Renowned for their noiseless dive, the kingfisher’s iconic beak-shape has inspired the design of high speed bullet trains. Now scientists have tested beak-shape among some of the birds’ 114 species found world-wide, to assess which shape is the most hydrodynamic.

Liverpool John Moores University’s Dr Peter Falkingham worked with Dr Kristen Crandell and student, Rowan Howe, of Bangor University, to create 3d printed models of the beak shapes of several of the diving kingfisher species, at Bangor University’s Pontio Innovation Centre. 

Renowned for their hydrodynamic splash and noise free dives, testing the kingfisher beaks in the lab, revealed a ‘Top 10’ when it comes to the most efficient design. The lab tests measured how the speed of entry changed as the models hit the water, and found evidence that a longer, narrower shape was more efficient.

This also relates to other diving species such as Gannets, renowned for pulling their wings back and ‘spearing’ the water with their whole body profile.

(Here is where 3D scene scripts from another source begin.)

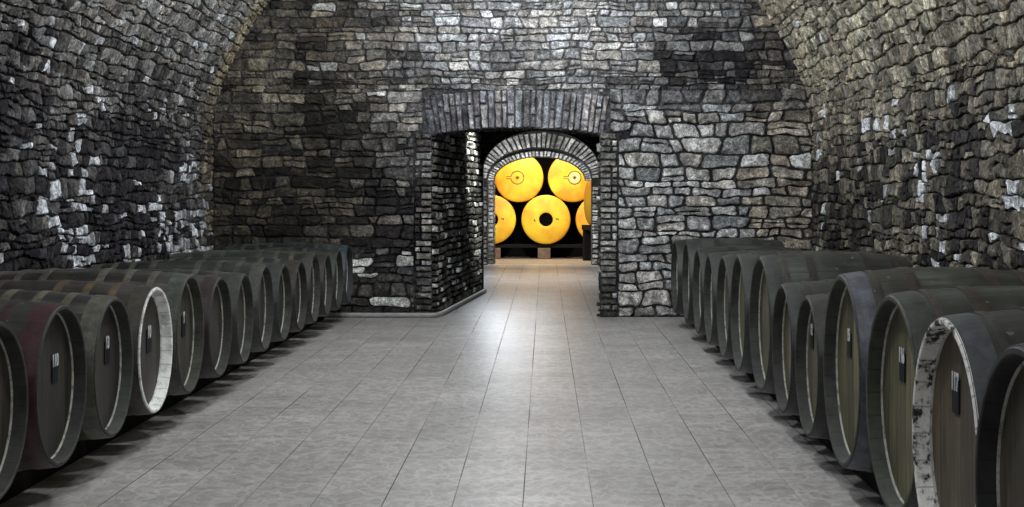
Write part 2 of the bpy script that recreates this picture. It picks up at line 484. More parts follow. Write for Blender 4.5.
def t_back(x, z):
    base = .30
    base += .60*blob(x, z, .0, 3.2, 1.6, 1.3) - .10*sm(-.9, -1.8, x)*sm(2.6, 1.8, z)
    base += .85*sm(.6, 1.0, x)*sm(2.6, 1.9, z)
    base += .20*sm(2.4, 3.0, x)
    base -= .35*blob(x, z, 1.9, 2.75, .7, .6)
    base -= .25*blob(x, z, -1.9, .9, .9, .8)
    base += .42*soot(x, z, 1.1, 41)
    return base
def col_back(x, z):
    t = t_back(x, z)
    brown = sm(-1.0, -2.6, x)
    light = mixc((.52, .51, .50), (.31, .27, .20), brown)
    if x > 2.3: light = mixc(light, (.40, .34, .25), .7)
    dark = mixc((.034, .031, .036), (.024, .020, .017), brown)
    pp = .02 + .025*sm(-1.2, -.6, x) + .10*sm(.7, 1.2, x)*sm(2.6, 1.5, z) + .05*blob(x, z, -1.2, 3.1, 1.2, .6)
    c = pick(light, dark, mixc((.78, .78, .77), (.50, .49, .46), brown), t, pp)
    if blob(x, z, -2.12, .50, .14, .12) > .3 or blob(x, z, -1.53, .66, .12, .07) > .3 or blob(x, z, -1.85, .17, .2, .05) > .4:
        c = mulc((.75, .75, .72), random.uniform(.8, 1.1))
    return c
def mor_back(x, z):
    t = max(0, min(1, t_back(x, z)*.95 + .06))
    c = mixc((.010, .009, .010), (.17, .168, .172), t)
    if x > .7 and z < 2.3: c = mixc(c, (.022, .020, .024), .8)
    return c

def map_left(u, v, h): return (XL+h, u, v)
def map_right(u, v, h): return (XR-h, u, v)
def map_vault(u, v, h):
    a = PI - A0 - v/VR
    return (VX+(VR-h)*math.cos(a), u, VZ+(VR-h)*math.sin(a))
def frange(a, b, n): return [a+(b-a)*i/n for i in range(n+1)]
whole = lambda a, b: (lambda c, d: [(a, b)])
YS = 5.0             # individual stones from here to the end wall

mw = Masonry()
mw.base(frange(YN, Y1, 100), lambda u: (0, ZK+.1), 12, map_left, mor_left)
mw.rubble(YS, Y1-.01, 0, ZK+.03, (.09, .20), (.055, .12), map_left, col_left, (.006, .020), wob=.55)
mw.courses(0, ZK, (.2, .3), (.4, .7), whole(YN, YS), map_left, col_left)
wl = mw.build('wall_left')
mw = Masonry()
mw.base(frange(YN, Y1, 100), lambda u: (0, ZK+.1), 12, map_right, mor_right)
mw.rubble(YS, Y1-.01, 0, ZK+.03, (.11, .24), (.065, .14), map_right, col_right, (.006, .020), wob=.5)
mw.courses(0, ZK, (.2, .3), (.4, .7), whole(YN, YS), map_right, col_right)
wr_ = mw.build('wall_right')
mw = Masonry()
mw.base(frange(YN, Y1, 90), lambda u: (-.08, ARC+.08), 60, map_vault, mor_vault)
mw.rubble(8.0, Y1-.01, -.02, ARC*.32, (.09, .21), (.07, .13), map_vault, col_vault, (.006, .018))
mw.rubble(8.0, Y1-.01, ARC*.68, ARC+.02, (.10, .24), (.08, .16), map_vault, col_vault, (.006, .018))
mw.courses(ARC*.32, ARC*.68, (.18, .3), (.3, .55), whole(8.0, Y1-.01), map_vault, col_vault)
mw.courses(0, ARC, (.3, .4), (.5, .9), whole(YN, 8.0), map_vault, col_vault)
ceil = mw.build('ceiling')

# --- end wall with the opening under a flat brick arch
DX0, DX1 = -1.266, .616
DC = (DX0+DX1)/2
def lintel(x): return 2.04 + .073*(1-((x-DC)/(DX1-DC))**2)
def lint_top(x): return lintel(x) + .44
def map_back(u, v, h): return (u, Y1-h, v)
def vault_half(z):                            # half width of the vault at height z
    return XR-VX if z < ZK else (math.sqrt(max(0, VR*VR-(z-VZ)**2)) if z < VZ+VR else 0)
def back_spans(v, w):
    m = (v+w)/2
    hw = vault_half(m)+.03
    if hw < .2: return []
    l, r = VX-hw, VX+hw
    if m < 2.1: return [(l, DX0-.20), (DX1+.20, r)]
    if m < 2.56: return [(l, DX0-.08), (DX1+.08, r)]
    return [(l, r)]
mw = Masonry()
mw.base(frange(XL-.3, DX0, 40), lambda u: (0, 5.1), 70, map_back, mor_back)
mw.base(frange(DX0, DX1, 30), lambda u: (lintel(u), 5.1), 50, map_back, mor_back)
mw.base(frange(DX1, XR+.3, 40), lambda u: (0, 5.1), 70, map_back, mor_back)
BL = [(DX0-.20, DX1+.20, -1, 2.06), (DX0-.07, DX1+.07, 1.5, 2.56)]
inb = lambda u, v: abs(u-VX) < vault_half(v)+.05
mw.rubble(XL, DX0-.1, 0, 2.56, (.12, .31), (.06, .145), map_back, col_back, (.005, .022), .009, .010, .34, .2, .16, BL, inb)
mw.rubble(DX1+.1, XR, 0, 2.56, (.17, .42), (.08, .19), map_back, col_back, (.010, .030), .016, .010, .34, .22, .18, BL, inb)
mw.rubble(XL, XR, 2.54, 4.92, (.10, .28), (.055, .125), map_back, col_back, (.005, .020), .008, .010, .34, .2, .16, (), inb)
# brick quoins up both sides of the opening
def col_quoin(u, v):
    t = .55 + .35*soot(u, v, 1.6, 61) + (.2 if u > 0 else 0) - .35*sm(.7, .1, v)
    return pick((.46, .44, .41), (.06, .055, .055), (.6, .6, .58), t, .08)
z = 0.0
while z < 2.05:
    h = random.uniform(.062, .088); w = random.choice((.13, .19)) ; w2 = random.choice((.13, .19))
    if z+h > 2.05: h = 2.06-z
    for (a, b) in ((DX0-w, DX0+.004), (DX1-.004, DX1+w2)):
        mw.stone(a, b, z, z+h, map_back, col_quoin((a+b)/2, z), random.uniform(.012, .026), .01, 0, 0, .2)
    if w < .15: mw.stone(DX0-.2, DX0-w, z, z+h, map_back, col_back(DX0-.2, z), .012, .01, 0, 0, .2)
    if w2 < .15: mw.stone(DX1+w2, DX1+.2, z, z+h, map_back, col_back(DX1+.2, z), .012, .01, 0, 0, .2)
    z += h
# upright bricks of the flat arch
x = DX0-.04
while x < DX1+.03:
    w = random.uniform(.055, .085)
    fan = lambda u, v: u + (u-DC)*.07*max(0, v-2.05)/.44
    mp = lambda u, v, h: (fan(u, v), Y1-h, v)
    z0, z1 = lintel(max(DX0, min(DX1, x))), lint_top(x)
    q = z0 + (z1-z0)*random.choice((.34, .5, .66))
    pc = random.uniform(.003, .014)
    def col_v(u, v):
        t = .66 + .4*soot(u, v, 1.5, 77) - .25*sm(-.5, -1.2, u)
        return pick((.44, .43, .45), (.11, .105, .12), (.48, .48, .47), t, .06)
    if random.random() < .6:
        mw.stone(x, x+w, z0, q, mp, col_v(x, z0), pc, .009, 0, 0, .22); mw.stone(x, x+w, q, z1, mp, col_v(x, z1), pc+.004, .009, 0, 0, .22)
    else: mw.stone(x, x+w, z0, z1, mp, col_v(x, z0), pc, .009, 0, 0, .22)
    x += w
# soffit and back of the flat arch
def map_sof(u, v, h): return (u, Y1+v, lintel(max(DX0, min(DX1, u)))-h)
dk = lambda u, v: pick((.05, .047, .05), (.02, .019, .02), (.1, .1, .1), .4, .02)
mw.base(frange(DX0-.02, DX1+.02, 24), lambda u: (-.002, .45), 4, map_sof, lambda u, v: (.02, .019, .02), 0)
mw.courses(0.01, .45, (.2, .22), (.06, .08), whole(DX0, DX1), map_sof, dk, (.006, .012), .008, 0, 0)
mw.base(frange(DX0-.6, DX1+.7, 12), lambda u: (lintel(max(DX0, min(DX1, u))), 2.9), 4, lambda u, v, h: (u, Y1+.45+h, v), lambda u, v: (.03, .03, .03), 0)
wb = mw.build('wall_back')

# ------------------------------------------------------------------ passage behind the opening
Y2 = 21.4
JL0, JL1 = Vector((DX0, Y1, 0)), Vector((-.93, Y2, 0))
JR0, JR1 = Vector((DX1, Y1, 0)), Vector((1.10, Y2, 0))
def jamb_map(A, B, sgn):
    d = (B-A); L = d.length; d.normalize(); n = Vector((d.y, -d.x, 0))*sgn
    return L, (lambda u, v, h: tuple(A + d*u + n*h + Vector((0, 0, v))))
def col_jamb(u, v):
    t = .22 + .35*soot(u, v, 1.0, 91)+.25*sm(1.4, 2.2, v)
    return pick((.34, .34, .30), (.028, .028, .026), (.80, .82, .78), t, .16)
mor_jamb = lambda u, v: (.010, .010, .010)
mw = Masonry()
L, mp = jamb_map(JL0, JL1, 1)
mw.base(frange(0, L, 40), lambda u: (0, 2.75), 20, mp, mor_jamb)
mw.courses(0, 2.75, (.05, .11), (.12, .28), whole(.0, L), mp, col_jamb, (.01, .045), .016)
L2, mp2 = jamb_map(JR0, JR1, -1)
mw.base(frange(0, L2, 40), lambda u: (0, 2.75), 20, mp2, mor_jamb)
mw.courses(0, 2.75, (.06, .13), (.14, .34), whole(.0, L2), mp2, col_jamb, (.01, .04), .016)
# its flat ceiling
mw.base(frange(-1.6, 1.4, 10), lambda u: (Y1+.3, Y2+.3), 12, lambda u, v, h: (u, v, 2.75-h), lambda u, v: (.02, .02, .02), 0)
mw.courses(Y1+.4, Y2, (.2, .3), (.3, .5), whole(-1.5, 1.3), lambda u, v, h: (u, v, 2.75-h), dk, (.01, .03), .02)
# cross wall closing the passage, with its round opening
AX, AW, AS = -.055, .83, 1.72               # centre, half width, springing
def arch2(u, rise=.56):
    q = (u-AX)/AW
    return 0 if abs(q) >= 1 else AS + rise*math.sqrt(max(0, 1-q*q))
def map_x(u, v, h): return (u, Y2-h, v)
mw.base(frange(-1.35, AX-AW, 10), lambda u: (0, 2.8), 20, map_x, mor_jamb, 0)
mw.base([AX-AW*math.cos(PI*i/30) for i in range(31)], lambda u: (max(AS, arch2(u)), 2.8), 8, map_x, mor_jamb, 0)
mw.base(frange(AX+AW, 1.35, 10), lambda u: (0, 2.8), 20, map_x, mor_jamb, 0)
def x_spans(v, w):
    m = w
    if m < AS: return [(-1.3, AX-AW), (AX+AW, 1.3)]
    if v < AS+.56:
        q = AW*math.sqrt(max(0, 1-((v-AS)/.56)**2)) if v > AS else AW
        return [(-1.3, AX-q), (AX+q, 1.3)]
    return [(-1.3, 1.3)]
mw.courses(0, AS, (.07, .14), (.14, .3), x_spans, map_x, dk, (.006, .02), .014, 0)
mw.courses(AS, 2.75, (.06, .09), (.14, .3), x_spans, map_x, dk, (.006, .02), .014, 0)
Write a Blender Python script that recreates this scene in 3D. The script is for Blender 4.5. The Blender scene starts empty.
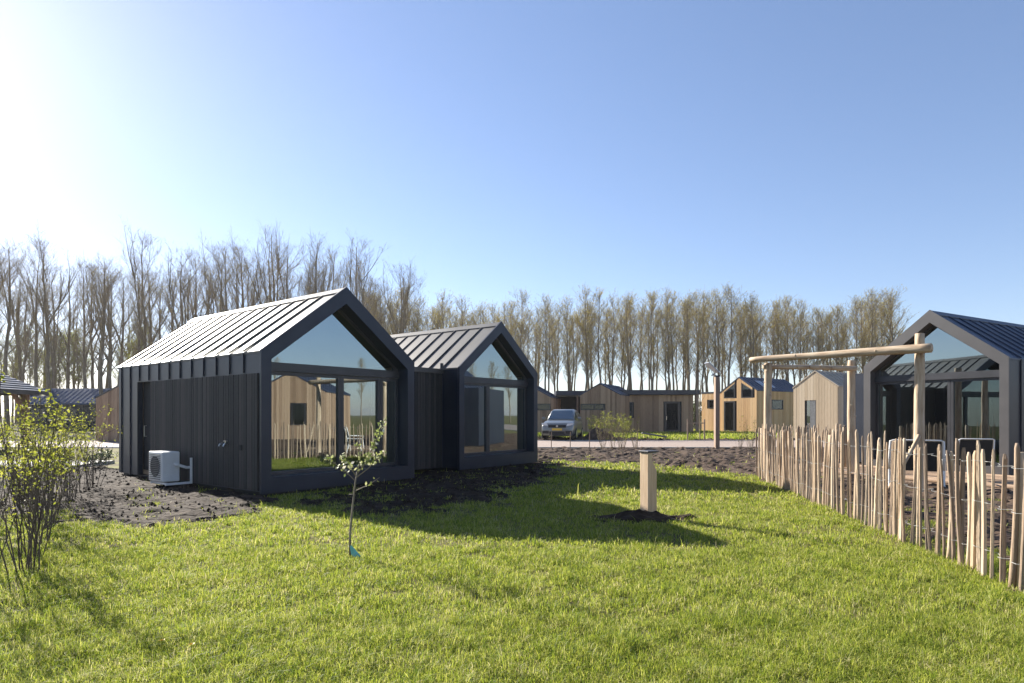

The ‘top 3 kingfishers’ were the diving species. According to their tests, the top performer was the Green-and-rufous Kingfisher, a species from the Amazon basin (Brazil and Venezuela), in ‘second place’ was the Amazon Kingfisher, which is widespread through parts of Central and South America, and coming in third was the Beach Kingfisher, found only in Papua New Guinea and Indonesia. Britain’s native electric blue kingfisher, also found across Eurasia and North Africa, comes in at 6th.

Some kingfishers forage rather than dive for food, so their beaks have not evolved to break the water so seamlessly.

“In addition to the physical lab-based experiments, we were able to really get into what the beak shape meant for the flow of water around the head by using computational fluid dynamics, or ‘CFD’.  We had a great opportunity to take a few of the lab-tests and recreate them in a computer simulation of the water and kingfisher interacting. This added another level of understanding about where on the beak and head, and on which shaped beaks, the water was causing drag and slowing the animal down,” said Dr Peter Falkingham, who is based at the LJMU School of Natural Sciences and Psychology.

Achieving a greater understanding of how shapes behave could lead to more bio-engineering solutions in the future.

The research was published in Royal Society Interface.